No capítulo da fala paraibana (ou nordestina), tenho recorrido às minhas anotações para ver até que ponto certas expressões que sempre me pareceram “nossas” são brasileiras de ponta a ponta. Ou se (caso também possível) são nordestinas mesmo, mas as migrações e as trocas culturais já as espalharam pelo resto do país. Aqui vão mais alguns verbetes do meu inédito Dicionário Paraibano.
“Amarrar o cocó”. Diz-se de quando a chuva torna-se mais forte e mais cerrada, ameaçando durar por muito mais tempo. “Eu estava pensando em ir pra casa, mas agora a chuva amarrou o cocó e acho melhor dormir aqui mesmo.”
“Desconfiado que só cachorro em bagageiro de bicicleta”. “Desconfiado”, no caso, vem no sentido de “pouco à vontade, inseguro, receoso”. No Rio usa-se muito uma variante: “Desconfiado que só cachorro que caiu da mudança.”
“Dar uma subida”. Passar uma descompostura; repreender alguém com veemência e agressividade. “Quando eu cheguei atrasado no primeiro dia de trabalho, o cara me deu uma subida na frente do escritório todo, morri de vergonha.” Tem relação com a expressão “subir de tamanco”, que tem sentido semelhante: “Com Fulano a gente tem que subir de tamanco nele de vez em quando, senão ele bota tudo a perder.” É frequente usar complementos exagerados: “Ele subiu de tamanco e desceu de botina em cima do porteiro, porque ele dormiu e deixou a porta aberta.”

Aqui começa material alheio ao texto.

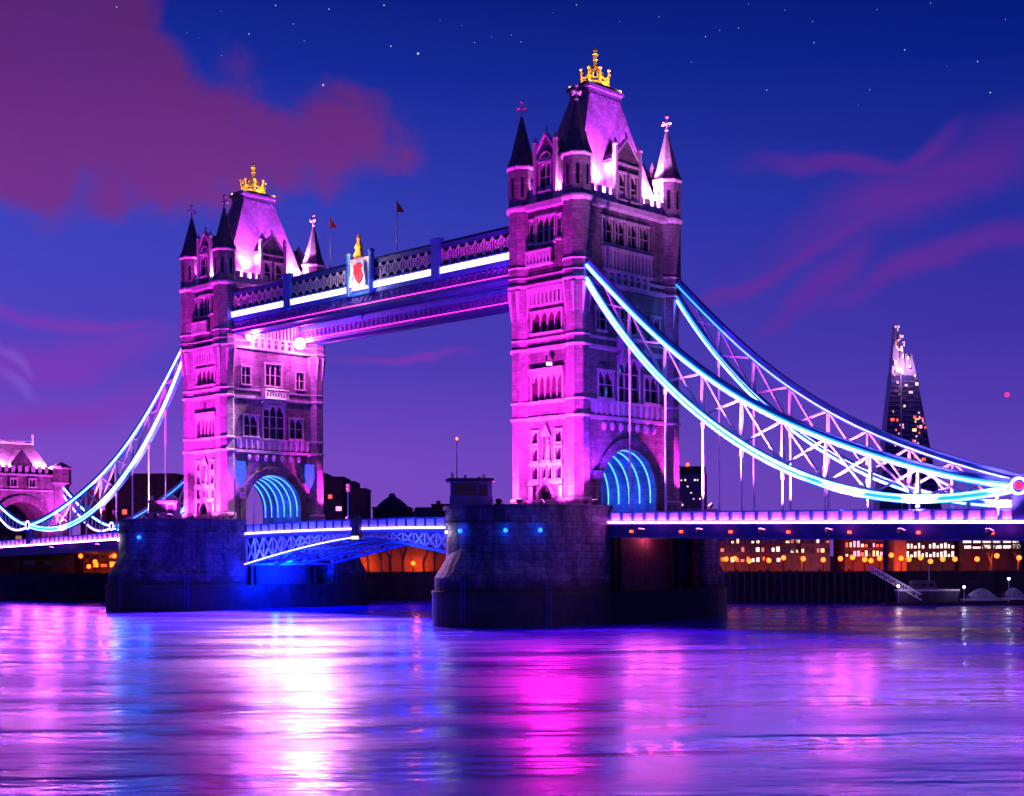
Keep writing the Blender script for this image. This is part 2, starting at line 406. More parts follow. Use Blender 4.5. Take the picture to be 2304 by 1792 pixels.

“Carrego (ê).” Pessoa complicada, com energia negativa, que só atrai problemas e confusões. “Fulano é um carrego muito grande, quando ele senta na mesa eu vou logo perguntando quanto foi minha parte na conta”. Tem ligação com expressões como “Aquele ambiente é muito carregado”, ou “Vou tomar um banho de sal grosso pra descarregar”.
“Bufo-bufo”. Onomatopéia usada no futebol: é o jogo à base de chutões para a frente e muita correria. "Eu não sei qual foi o milagre desse técnico pra fazer o Treze baixar essa bola, o Treze sempre foi um time de bufo-bufo."
“Até meia noite.” Modo brincalhão de confirmar uma data perguntada por alguém. "-- Hoje é sábado?... -- Até meia-noite!" Tem relação com o hábito de pessoas do tipo "idiotas da objetividade", que, quando alguém diz: "O aniversário de Fulano é amanhã", o sujeito exibe o relógio num inexplicável gesto de triunfo: "Amanhã, não! Hoje! Já passou de meia-noite!" Reflexo da substituição da noção natural de dia, que se inicia ao nascer do sol, pelo dia conceitual, que se inicia à meia-noite.